だからこそ話題にもなるわけだけど、そういう意味では広報企画としてはポジティブな影響力があって成功だよね。
本作はそんな話の映画化という話ですが、まあさすがにその企画会議をドキュメンタリーチックにやっても盛り上がらないので、あくまで会社コメディとして騒々しく描いている感じ。
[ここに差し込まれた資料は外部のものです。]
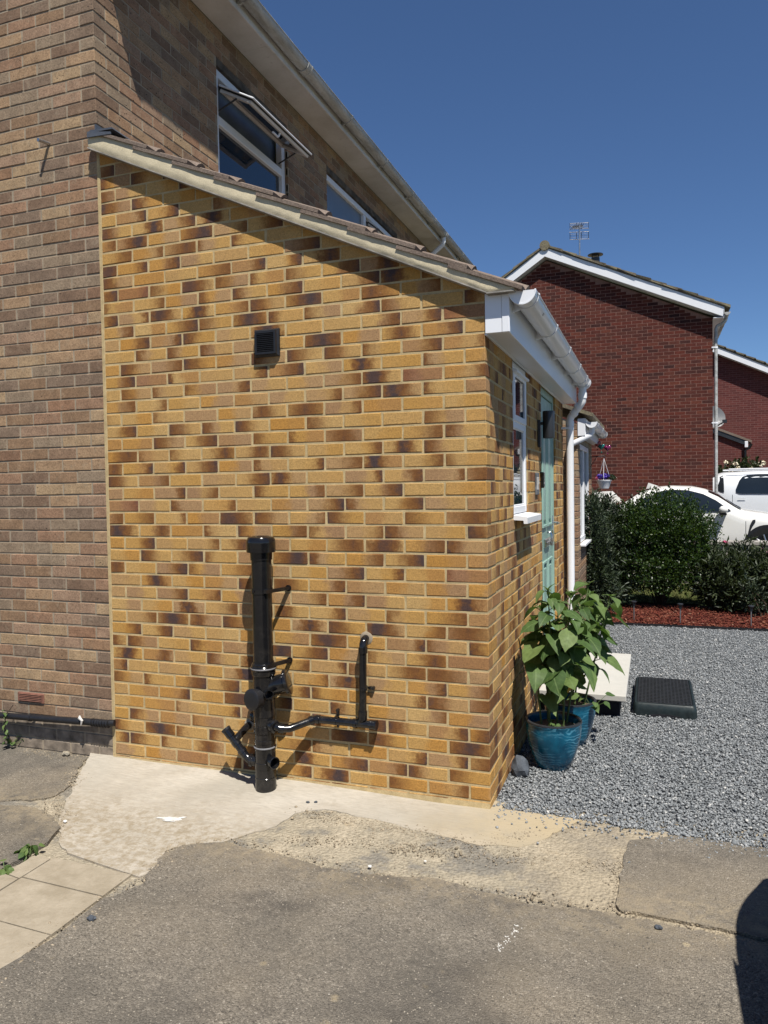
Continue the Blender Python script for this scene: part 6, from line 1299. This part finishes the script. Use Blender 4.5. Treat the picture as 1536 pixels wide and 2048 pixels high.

企画を立ち上げるアサガワは大声を出しながら人を巻き込んでいくタイプでかなりウザったい(苦笑)
しかし演じる小木博明は結構はまり役だったとは思う。
ふつうは、“当初ウザったかった人物が実は裏で奔走していて、メンバーはそれに感化されて一致団結していく…”みたいな展開がベタなんだけど、この人物は最初から最後まであんまり印象は変わらないw
当初乗り気ではなかったメンバがこの企画にのめりこんでいく経緯がそういう“一個人への感化”ではなくて、あくまで方式・掘削・技術といった建設の“創意工夫の魅力”にハマっていったという展開が本作の良いところだと思う。
それによって全員アサガワと同じ地平(?)に並んだのだw

そういう建設PV的な目線で観れば面白い映画だとは思う。
ただ個人的には妙にテンションの高い会話劇に置いていかれる場面もあったというか、全体的にマンガチックな演出というところも良し悪しに感じるところがあったのも事実。
映画的にどう盛り上げるか腐心した面も感じられるけど、マンガチックになったがために嘘くさいというジレンマもあって、その辺へんは難しいところだなとも思った。

個人的に気に入っているところは、技術的な実現方式のアイデアに行き詰まり外部へ持ちかけたところ協力を申し出た企業が、いずれも真剣にマジンガーZの世界観を共有している場面。
熱いよなー。
濱田マリが真剣な顔で言う「(設計に)1年半、それまでDr.ヘルは待ってくれるやろか」、良いわw

一方で気になったのは導入部分での「マジンガーZ」に関する会話。
「マジンガーZ」を知らない人向けへの説明台詞だというのは理解するとしても、冒頭で「『スパロボ』でマジンガーは知ってます」と言っていた人物がパイルダーを知らないと言うのはいくら何でも適当過ぎる。
そこは違う人物に台詞をあてるべきだったんじゃないかねえ…。

あとは、ラストでデスラーが登場したシーンが実写(コスプレ)だったけど、どうせならそこもアニメにすべきだったかなとは思った。
弓教授に甲児やさやかも(画面ないとはいえ)アニメで登場していたのだから。